Perhaps more than anyone else, Trump typifies the desperate kind of insecure man who craves authority. A man of deeply fragile ego, Trump’s attempted coup of January 6th 2021 – for what else can we say it was? – was the violent manifestation of an infant’s inarticulate magpie mentality, denied their most recent ‘shiny thing’. 

A toddler with nuclear codes. 

Only those secure in their authority and competence can operate with the vulnerability necessary to have that authority and competence questioned. In a move straight out of the Johnson/Trump playbook, Coote initially denied the videos were real, and then claimed not to remember their content, as thought that in any way served as mitigation. (Imagine: “Yes, your honour, that video certainly does show me killing the victim, but I can't remember doing so!”) 

This is not a man whose authority is based on vulnerability or transparency. 

Sadly, our politicians seem increasingly unwilling to display such vulnerability, and so do our referees. The latter might seem less important than the former, but they both speak to a broader culture of insecurity that leads the authority being wielded by the unfit.  

And sport is uniquely placed to combat such insecure seriousness of authority. Because sport is, ultimately, really, really stupid.  

In 2009, a Liverpool fan threw a beach ball onto the pitch in a match against Sunderland. As Sunderland striker Darren Bent took a shot, it ricocheted off the beach ball sending it one way, while the football went another. Liverpool keeper Pepe Reina dived after the beach ball, leaving the football to cross the line for a goal.  

Sunderland won 1-0.  

It was an unbelievably stupid moment. It was the pinnacle of sport as far as I’m concerned; exactly the kind of stupid nonsense I watch sport for.  

I want my stupid sport back. The kind of stupid sport that people don’t feel strongly enough about to record videos as unbelievably arrogant as Coote’s. All sport is a gift from God, football included. It is simply a gift to be enjoyed; nothing more, nothing less. It is profoundly unserious in this respect. 

There’s an episode of The Simpsons I think about a lot. Lots of advertising billboards come to life and begin harassing the residents of Springfield. The solution? Just don’t look. The billboards thrive on the attention; it’s what keeps them alive. Without it, they die.  

Men like David Coote, Boris Johnson, and Donald Trump thrive on authority; on being taken seriously. They are human billboards, advertising nothing but themselves. This makes them immensely unsuited to the very authority they crave. 

Coote might have said “that f***ing last video can’t go anywhere. Seriously.” But the very fact that he recorded it in the first place, that he voiced such thoughts in the first place, displays exactly the kind of insecurity and temperament of character that leads to people absolutely buckling under the weight of authority. 

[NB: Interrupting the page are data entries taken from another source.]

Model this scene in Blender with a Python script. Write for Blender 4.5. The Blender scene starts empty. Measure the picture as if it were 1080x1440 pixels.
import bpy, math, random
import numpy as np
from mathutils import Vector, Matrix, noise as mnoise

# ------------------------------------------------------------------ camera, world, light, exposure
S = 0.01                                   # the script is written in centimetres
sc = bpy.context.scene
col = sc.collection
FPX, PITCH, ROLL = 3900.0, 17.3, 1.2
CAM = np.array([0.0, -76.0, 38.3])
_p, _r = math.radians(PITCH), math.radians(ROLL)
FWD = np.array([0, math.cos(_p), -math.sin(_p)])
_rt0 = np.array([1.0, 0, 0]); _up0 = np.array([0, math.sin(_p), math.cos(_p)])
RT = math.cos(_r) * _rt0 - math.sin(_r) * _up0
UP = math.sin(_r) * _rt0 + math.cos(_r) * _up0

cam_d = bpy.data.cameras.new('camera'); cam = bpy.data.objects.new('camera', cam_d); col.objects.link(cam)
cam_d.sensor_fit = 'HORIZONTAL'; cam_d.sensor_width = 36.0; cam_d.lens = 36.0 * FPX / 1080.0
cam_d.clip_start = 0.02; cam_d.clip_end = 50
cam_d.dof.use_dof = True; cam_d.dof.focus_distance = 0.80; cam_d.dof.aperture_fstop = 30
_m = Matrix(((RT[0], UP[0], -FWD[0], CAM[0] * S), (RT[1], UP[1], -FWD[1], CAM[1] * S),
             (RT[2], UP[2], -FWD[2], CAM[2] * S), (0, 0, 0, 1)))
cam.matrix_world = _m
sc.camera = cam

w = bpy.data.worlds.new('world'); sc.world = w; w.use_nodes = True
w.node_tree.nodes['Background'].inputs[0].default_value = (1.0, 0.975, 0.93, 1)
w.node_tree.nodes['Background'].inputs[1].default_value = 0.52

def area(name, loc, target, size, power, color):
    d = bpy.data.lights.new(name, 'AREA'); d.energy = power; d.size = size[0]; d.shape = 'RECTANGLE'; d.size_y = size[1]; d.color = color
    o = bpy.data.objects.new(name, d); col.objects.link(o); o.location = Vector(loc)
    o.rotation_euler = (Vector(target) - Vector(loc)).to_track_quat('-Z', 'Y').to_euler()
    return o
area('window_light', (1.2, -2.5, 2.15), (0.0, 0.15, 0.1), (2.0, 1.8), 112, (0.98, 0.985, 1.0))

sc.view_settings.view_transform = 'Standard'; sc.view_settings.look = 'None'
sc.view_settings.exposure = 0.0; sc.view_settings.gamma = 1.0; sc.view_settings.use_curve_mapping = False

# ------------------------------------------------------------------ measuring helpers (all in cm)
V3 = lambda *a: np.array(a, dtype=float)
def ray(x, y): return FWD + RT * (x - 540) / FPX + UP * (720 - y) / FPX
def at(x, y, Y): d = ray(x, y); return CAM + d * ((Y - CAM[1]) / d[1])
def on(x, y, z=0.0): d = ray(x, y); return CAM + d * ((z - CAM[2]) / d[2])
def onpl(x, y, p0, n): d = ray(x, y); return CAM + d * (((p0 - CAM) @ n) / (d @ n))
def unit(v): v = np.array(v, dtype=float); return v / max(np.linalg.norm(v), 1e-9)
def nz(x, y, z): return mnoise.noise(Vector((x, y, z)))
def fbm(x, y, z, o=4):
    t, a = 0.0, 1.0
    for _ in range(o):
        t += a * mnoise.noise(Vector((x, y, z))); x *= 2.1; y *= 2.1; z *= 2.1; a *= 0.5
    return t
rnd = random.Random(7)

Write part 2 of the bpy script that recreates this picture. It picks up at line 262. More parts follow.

What is football to learn from the David Coote incident? Just don’t look. The endless, austere-faced analysis of the minutiae of refereeing leads only to a culture that attracts people like Coote to the job in the first place. The sooner we stop talking football so seriously, the sooner we will be rid of the Very Serious MenTM ruining the sport.  

Indeed, ‘looking’ at the world’s Boris Johnsons and Donald Trumps – them and the people that prop them up, like failed-author-cum-politician Nadine Dorries, or the inexplicably daft Elon Musk – is to give them precisely what they want: attention. They are attention black holes; you do not reason with black holes, and no good can come from playing around with them. 

No, only Pepe Reina’s beach ball can save us from the David Cootes of this world.